“Mia madre mi dice sempre di non far salire chi fa l’autostop.”
Nel 1986 Robert Harmon, con “The Hitcher”, tirò fuori il coniglio dal cilindro – come si suol dire – anche se purtroppo negli anni successivi deluse le attese e girò delle pellicole neanche lontanamente vicine alla qualità di questo road movie/thriller.
Jim Halsey è un giovane intento a portare una macchina di lusso da Chicago a San Diego per restituirla al proprietario che ha commissionato il trasporto. Mentre percorre una lunga strada nel bel mezzo del deserto Texano, decide di dare un passaggio ad un autostoppista. L’uomo, di nome John Ryder, è in realtà uno psicopatico assassino. Trama che sicuramente non fa urlare al miracolo, eppure Harmon riesce a girare in modo sopraffino e trasmettere tensione e adrenalina. Regista sicuramente aiutato nel risultato finale anche dall’ottima prova di Rutger Hauer nelle vesti del serial killer, un folle stratega libero di seminare panico e morte. Nei panni di Jim troviamo invece Christopher Thomas Howell, molto convincente nella sua prova e infatti considerato un giovane talento in quegli anni.
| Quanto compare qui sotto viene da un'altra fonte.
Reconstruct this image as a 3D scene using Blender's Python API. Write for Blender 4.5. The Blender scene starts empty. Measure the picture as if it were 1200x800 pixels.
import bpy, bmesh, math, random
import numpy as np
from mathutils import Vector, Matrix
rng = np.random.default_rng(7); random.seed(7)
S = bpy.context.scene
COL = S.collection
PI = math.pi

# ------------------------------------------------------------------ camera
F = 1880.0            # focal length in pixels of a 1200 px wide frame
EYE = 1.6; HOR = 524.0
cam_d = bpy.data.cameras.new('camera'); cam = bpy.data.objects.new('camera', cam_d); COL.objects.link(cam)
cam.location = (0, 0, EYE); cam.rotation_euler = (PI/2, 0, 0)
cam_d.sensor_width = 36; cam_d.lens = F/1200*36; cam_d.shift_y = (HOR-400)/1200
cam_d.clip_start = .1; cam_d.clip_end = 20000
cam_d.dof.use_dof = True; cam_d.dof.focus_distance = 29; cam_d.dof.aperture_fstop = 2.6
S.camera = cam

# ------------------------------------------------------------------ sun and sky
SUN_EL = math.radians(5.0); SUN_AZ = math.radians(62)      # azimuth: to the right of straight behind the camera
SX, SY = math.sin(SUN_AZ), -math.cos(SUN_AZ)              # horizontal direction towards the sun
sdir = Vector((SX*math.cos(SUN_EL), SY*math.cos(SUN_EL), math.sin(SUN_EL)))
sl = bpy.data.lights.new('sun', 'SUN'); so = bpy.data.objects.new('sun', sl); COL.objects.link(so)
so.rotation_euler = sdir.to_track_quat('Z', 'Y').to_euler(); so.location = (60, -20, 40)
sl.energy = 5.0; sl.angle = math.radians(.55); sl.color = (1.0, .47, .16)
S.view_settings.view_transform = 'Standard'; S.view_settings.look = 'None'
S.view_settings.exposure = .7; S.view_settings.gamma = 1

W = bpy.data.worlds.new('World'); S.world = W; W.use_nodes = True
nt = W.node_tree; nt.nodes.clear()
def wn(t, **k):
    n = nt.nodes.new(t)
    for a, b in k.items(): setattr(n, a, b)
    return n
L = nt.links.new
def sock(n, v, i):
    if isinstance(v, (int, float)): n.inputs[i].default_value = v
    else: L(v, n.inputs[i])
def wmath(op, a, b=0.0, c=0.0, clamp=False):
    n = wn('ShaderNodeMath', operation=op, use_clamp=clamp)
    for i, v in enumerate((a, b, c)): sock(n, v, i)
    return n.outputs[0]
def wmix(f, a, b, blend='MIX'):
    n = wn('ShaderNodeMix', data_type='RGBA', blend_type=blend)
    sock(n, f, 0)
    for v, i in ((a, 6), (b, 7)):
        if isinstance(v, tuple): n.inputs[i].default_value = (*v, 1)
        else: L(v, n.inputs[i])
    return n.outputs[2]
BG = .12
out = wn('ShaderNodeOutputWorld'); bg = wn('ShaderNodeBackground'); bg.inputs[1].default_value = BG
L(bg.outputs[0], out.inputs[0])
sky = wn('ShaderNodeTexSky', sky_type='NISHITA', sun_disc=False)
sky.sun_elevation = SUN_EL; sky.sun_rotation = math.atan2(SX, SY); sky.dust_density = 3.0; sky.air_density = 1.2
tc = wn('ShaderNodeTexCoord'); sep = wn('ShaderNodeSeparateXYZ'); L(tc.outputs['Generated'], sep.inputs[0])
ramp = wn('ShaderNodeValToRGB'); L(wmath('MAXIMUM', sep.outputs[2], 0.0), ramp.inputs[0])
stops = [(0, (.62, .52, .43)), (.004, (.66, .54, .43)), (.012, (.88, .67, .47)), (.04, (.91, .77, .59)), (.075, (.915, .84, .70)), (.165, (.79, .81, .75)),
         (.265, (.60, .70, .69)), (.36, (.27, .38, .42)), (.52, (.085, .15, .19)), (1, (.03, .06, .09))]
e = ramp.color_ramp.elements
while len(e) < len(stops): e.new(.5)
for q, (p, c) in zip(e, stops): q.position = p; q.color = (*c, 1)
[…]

Il film, come detto, è un validissimo road/thriller movie ma in qualche scena quasi tende una mano verso l’horror; scene mai piazzate a caso ma volte ad enfatizzare le sensazioni di terrore dello spettatore che si rivede spesso in Jim, il protagonista. Il finale, tutt’altro che prevedibile, risulta invece ambiguo e affascinante ed esalta questo “The Hitcher”; a parer mio uno dei piccoli capolavori degli anni ’80 e da cui molti nuovi registi che vogliono interfacciarsi col thriller dovrebbero prendere ispirazione.